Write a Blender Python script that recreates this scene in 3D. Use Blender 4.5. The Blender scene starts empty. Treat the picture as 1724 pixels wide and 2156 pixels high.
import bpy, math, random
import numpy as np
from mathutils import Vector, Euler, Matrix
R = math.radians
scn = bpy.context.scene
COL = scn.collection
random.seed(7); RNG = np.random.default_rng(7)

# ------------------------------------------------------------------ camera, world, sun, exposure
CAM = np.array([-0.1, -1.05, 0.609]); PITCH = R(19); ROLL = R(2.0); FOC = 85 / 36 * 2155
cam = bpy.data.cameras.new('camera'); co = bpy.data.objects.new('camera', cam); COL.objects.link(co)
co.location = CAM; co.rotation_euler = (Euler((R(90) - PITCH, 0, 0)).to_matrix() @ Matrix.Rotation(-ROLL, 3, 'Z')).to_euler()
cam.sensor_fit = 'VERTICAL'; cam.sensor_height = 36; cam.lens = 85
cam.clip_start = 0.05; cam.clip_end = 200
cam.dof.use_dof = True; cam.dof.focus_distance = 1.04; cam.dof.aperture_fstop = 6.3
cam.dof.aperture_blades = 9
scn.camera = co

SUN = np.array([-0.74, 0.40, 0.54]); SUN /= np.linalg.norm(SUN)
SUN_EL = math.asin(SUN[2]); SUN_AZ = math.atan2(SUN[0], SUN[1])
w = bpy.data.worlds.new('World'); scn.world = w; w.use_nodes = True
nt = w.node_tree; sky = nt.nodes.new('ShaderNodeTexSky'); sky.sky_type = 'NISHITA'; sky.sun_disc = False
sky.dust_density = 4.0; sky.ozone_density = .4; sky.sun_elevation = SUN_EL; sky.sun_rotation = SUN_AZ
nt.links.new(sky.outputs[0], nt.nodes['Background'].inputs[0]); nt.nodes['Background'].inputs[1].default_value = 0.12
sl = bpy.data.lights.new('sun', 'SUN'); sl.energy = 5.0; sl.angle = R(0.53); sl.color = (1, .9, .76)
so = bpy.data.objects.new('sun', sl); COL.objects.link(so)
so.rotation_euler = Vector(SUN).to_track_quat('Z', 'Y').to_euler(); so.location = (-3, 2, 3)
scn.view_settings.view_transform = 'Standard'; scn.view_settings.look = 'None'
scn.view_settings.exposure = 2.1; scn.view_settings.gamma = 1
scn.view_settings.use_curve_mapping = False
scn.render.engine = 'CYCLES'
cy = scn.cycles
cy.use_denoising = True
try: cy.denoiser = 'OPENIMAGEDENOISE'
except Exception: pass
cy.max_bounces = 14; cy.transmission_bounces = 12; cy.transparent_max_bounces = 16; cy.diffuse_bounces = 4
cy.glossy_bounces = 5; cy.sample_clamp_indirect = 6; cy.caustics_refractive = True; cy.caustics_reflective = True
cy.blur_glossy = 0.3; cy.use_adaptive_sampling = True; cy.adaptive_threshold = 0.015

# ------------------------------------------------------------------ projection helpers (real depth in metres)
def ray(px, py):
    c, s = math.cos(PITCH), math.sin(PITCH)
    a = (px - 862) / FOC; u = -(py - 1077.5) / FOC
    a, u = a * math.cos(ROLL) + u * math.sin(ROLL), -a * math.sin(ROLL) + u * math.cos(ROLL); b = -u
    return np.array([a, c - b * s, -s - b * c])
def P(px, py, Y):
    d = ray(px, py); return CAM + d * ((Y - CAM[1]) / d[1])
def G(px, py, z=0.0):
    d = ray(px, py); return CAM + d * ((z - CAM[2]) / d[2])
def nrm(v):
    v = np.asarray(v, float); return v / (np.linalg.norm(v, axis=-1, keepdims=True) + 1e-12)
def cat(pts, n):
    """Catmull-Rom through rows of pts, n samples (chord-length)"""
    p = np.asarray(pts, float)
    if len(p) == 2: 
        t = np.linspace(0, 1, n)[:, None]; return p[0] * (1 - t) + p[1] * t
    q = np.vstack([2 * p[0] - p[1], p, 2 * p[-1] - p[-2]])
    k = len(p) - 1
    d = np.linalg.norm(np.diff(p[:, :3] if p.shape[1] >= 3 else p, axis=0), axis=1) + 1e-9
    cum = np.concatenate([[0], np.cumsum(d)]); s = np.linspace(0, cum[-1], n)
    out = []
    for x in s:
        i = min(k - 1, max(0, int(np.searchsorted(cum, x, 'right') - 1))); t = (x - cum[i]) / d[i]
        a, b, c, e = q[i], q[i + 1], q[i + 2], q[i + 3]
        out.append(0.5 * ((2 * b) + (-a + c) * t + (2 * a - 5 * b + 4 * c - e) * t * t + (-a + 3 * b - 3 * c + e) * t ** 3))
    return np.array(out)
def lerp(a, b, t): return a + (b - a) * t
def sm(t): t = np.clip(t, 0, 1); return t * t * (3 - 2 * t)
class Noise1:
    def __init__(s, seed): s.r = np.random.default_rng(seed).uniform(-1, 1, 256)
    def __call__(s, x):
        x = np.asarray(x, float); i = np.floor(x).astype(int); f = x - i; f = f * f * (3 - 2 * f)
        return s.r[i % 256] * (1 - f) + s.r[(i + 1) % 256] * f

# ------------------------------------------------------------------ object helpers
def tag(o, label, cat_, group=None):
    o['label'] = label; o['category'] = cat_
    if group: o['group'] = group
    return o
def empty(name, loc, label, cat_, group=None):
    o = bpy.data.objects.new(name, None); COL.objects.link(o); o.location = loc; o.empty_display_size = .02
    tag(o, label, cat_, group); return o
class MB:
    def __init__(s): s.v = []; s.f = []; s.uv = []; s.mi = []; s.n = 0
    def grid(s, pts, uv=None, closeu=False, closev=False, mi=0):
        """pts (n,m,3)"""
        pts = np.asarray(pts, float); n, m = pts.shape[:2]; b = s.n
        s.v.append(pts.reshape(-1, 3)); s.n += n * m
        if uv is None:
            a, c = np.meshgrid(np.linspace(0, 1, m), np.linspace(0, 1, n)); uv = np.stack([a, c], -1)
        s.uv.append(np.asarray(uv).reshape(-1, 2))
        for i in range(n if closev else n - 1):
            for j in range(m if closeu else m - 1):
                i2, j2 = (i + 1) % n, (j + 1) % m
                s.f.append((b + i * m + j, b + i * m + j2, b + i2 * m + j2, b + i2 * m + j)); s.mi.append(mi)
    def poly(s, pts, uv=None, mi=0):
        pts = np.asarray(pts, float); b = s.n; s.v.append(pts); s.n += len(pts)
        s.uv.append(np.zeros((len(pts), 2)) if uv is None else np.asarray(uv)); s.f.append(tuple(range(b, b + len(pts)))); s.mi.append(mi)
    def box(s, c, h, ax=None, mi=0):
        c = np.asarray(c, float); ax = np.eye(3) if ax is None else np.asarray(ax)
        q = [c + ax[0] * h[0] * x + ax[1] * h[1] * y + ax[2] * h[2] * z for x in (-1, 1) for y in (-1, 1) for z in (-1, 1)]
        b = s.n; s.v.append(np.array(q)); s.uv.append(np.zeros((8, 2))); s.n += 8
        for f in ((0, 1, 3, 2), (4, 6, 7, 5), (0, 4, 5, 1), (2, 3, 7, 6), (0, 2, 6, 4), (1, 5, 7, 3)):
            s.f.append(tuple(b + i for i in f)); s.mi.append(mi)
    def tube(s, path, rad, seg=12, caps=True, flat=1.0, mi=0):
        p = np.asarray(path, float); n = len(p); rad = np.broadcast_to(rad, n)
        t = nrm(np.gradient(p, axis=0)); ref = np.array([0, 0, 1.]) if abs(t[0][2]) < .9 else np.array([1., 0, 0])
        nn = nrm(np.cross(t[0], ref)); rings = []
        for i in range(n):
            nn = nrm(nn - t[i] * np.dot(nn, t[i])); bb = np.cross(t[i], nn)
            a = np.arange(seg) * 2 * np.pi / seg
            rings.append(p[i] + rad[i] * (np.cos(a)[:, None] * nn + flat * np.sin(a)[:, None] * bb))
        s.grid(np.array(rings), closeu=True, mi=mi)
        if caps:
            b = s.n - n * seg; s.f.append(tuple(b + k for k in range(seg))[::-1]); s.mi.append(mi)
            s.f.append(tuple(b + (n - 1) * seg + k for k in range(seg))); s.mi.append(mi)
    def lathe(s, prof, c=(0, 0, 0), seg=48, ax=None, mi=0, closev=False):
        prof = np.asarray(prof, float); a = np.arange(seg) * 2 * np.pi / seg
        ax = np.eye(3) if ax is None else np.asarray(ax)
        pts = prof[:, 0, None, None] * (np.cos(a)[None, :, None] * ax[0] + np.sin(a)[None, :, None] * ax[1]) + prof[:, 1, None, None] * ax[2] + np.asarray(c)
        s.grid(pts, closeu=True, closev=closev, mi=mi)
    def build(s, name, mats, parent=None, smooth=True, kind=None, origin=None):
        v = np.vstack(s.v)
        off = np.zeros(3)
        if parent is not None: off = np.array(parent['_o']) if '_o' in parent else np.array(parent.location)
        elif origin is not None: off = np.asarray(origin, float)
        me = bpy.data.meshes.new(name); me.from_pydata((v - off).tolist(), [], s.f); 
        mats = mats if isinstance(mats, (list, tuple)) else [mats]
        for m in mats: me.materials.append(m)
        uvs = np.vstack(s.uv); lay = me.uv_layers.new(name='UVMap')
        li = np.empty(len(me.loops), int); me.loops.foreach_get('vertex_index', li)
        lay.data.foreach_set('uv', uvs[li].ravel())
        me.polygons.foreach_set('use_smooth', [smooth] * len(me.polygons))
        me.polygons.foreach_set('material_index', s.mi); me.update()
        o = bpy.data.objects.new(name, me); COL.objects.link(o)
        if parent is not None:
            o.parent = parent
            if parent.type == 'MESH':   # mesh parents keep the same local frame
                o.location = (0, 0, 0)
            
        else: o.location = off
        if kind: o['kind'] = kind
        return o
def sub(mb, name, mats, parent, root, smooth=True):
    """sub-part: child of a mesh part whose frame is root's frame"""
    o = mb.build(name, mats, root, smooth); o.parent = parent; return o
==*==
● REQUIREMENT
Quote the listing above from its first line to the line with "random.seed(7); RNG = np.random.default_rng(7)", inclusive, and add nothing.

● ANSWER TO THIS EXERCISE
Write a Blender Python script that recreates this scene in 3D. Use Blender 4.5. The Blender scene starts empty. Treat the picture as 1724 pixels wide and 2156 pixels high.
import bpy, math, random
import numpy as np
from mathutils import Vector, Euler, Matrix
R = math.radians
scn = bpy.context.scene
COL = scn.collection
random.seed(7); RNG = np.random.default_rng(7)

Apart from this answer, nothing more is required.